• [Objective]
Look through the material below, count the lines containing the word "scene", and state only the count.

• [Source excerpt]
begin
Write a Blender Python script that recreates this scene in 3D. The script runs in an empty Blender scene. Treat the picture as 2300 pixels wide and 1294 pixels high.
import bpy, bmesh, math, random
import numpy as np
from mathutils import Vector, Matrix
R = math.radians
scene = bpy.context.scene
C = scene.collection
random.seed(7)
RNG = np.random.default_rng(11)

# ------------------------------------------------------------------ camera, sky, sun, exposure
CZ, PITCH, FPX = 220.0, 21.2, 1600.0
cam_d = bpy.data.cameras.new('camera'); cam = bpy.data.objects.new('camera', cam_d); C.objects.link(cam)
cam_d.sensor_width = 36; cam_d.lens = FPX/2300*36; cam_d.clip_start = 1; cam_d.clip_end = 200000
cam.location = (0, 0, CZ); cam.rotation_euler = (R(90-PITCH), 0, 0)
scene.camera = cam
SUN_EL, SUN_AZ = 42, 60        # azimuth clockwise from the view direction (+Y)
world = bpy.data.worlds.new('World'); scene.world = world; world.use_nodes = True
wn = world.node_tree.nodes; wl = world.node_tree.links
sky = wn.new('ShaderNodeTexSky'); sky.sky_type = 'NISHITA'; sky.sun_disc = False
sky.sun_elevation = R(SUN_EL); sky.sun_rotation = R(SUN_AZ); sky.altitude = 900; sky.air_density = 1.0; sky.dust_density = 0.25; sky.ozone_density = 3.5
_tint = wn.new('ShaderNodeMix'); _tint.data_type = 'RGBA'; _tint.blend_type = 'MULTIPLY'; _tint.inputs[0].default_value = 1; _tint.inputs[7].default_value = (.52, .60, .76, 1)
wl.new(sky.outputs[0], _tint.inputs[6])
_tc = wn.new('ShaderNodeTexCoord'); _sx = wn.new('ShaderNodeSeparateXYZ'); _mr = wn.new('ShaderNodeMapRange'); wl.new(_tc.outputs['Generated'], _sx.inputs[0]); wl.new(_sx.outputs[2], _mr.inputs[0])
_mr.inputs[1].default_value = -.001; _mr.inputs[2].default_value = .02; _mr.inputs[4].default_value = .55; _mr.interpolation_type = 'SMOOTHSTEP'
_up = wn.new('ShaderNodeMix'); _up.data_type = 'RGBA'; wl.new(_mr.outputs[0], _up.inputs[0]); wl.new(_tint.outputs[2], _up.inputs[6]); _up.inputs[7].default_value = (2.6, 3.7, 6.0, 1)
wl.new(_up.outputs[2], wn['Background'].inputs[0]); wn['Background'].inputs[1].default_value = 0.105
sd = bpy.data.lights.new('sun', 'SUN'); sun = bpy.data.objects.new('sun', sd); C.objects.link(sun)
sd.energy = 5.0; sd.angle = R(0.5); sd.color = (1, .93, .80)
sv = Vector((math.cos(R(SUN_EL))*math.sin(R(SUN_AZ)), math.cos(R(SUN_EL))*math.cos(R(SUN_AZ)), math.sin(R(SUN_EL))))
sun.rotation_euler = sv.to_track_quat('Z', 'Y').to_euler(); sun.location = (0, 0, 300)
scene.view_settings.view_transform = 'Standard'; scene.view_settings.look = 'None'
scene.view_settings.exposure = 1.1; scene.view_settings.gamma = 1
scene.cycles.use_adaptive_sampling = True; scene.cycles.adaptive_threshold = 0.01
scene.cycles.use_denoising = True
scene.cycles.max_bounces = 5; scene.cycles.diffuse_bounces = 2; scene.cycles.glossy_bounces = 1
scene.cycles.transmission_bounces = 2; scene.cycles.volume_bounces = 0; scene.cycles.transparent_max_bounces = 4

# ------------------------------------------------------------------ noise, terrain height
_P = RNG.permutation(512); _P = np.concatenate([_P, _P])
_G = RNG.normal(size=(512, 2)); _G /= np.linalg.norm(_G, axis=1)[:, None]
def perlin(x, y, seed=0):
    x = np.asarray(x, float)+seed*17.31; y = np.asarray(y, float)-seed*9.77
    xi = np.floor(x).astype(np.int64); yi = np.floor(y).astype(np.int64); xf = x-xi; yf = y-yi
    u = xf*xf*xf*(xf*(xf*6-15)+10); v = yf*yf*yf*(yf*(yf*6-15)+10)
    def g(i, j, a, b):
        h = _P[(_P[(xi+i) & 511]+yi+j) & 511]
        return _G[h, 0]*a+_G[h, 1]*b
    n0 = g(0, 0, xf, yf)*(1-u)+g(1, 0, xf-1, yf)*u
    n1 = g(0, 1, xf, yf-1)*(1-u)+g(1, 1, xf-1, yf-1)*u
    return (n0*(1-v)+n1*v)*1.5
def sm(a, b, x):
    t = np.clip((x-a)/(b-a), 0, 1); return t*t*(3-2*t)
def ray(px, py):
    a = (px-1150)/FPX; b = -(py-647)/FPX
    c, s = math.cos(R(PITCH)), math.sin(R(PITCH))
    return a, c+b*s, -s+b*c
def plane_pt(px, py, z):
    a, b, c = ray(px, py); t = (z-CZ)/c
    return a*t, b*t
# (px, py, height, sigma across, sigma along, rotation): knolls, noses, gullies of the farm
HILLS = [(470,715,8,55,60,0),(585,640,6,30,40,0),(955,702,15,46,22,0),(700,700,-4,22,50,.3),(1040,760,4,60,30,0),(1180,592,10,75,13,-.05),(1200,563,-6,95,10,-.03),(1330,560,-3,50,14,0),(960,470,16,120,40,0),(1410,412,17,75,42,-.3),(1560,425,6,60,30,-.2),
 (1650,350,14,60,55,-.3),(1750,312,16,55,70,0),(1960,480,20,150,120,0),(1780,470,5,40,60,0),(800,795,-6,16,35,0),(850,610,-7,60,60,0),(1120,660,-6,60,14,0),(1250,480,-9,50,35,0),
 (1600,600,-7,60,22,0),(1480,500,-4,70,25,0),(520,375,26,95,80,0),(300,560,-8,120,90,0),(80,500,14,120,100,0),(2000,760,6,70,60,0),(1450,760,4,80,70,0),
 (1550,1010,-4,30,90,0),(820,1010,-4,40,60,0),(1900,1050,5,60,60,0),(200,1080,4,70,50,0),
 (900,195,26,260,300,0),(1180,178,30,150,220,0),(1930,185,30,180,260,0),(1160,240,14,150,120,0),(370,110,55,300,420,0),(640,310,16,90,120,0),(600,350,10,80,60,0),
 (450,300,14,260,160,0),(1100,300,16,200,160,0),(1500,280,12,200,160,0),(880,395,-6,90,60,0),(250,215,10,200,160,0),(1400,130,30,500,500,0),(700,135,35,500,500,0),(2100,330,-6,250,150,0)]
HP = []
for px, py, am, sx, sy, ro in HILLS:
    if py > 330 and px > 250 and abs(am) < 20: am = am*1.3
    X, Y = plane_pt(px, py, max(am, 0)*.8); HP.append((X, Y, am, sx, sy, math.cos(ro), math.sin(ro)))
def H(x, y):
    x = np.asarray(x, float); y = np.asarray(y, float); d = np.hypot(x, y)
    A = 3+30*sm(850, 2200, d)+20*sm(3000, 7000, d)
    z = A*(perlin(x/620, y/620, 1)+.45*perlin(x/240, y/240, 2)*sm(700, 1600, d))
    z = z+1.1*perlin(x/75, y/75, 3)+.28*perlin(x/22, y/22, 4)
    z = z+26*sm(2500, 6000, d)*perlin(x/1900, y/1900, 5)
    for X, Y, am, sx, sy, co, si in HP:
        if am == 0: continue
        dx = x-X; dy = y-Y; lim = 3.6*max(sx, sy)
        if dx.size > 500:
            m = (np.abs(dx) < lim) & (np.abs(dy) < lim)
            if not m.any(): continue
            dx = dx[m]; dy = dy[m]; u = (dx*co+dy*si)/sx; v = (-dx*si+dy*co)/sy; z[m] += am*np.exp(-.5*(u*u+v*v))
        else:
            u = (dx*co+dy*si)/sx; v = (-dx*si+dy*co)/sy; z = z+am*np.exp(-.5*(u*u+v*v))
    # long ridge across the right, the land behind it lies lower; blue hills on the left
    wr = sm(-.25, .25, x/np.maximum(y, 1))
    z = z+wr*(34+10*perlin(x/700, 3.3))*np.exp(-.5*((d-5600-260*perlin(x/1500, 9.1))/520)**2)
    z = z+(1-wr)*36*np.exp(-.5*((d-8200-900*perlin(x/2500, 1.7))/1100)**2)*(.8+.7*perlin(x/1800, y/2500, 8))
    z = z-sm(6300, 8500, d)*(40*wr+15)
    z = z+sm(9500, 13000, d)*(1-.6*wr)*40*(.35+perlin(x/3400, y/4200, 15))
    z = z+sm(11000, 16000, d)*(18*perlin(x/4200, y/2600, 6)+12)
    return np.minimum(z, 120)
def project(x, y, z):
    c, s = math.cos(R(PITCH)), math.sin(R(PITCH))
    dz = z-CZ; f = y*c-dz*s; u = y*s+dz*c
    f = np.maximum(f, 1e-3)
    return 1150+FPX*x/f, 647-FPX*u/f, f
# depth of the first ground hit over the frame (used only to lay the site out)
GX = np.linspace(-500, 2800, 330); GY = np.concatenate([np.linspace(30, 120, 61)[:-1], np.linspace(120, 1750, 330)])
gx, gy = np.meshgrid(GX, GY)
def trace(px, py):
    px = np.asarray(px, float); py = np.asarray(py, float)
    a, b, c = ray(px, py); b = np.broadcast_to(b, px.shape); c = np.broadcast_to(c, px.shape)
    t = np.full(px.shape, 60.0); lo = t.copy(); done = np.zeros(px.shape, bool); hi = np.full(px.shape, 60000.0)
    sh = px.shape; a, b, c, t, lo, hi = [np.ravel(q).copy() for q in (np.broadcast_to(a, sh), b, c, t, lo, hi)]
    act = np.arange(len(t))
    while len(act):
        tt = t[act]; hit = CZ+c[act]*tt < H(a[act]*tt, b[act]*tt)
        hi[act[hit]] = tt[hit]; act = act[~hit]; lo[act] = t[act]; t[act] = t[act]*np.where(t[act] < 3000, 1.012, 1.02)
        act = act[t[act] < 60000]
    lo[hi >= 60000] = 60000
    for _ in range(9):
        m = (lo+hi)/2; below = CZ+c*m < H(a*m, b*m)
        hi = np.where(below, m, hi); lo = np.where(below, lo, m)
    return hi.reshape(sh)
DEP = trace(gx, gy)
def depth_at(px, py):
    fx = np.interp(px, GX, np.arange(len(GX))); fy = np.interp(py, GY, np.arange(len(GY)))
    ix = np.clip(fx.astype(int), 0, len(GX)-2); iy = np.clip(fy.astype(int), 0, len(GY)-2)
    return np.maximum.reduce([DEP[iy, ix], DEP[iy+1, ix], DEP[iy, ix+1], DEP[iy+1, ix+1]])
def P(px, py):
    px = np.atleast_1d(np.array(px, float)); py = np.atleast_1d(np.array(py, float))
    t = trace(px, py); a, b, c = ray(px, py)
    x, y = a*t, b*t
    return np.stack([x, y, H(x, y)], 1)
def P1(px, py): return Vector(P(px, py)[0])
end
• [Written response]
11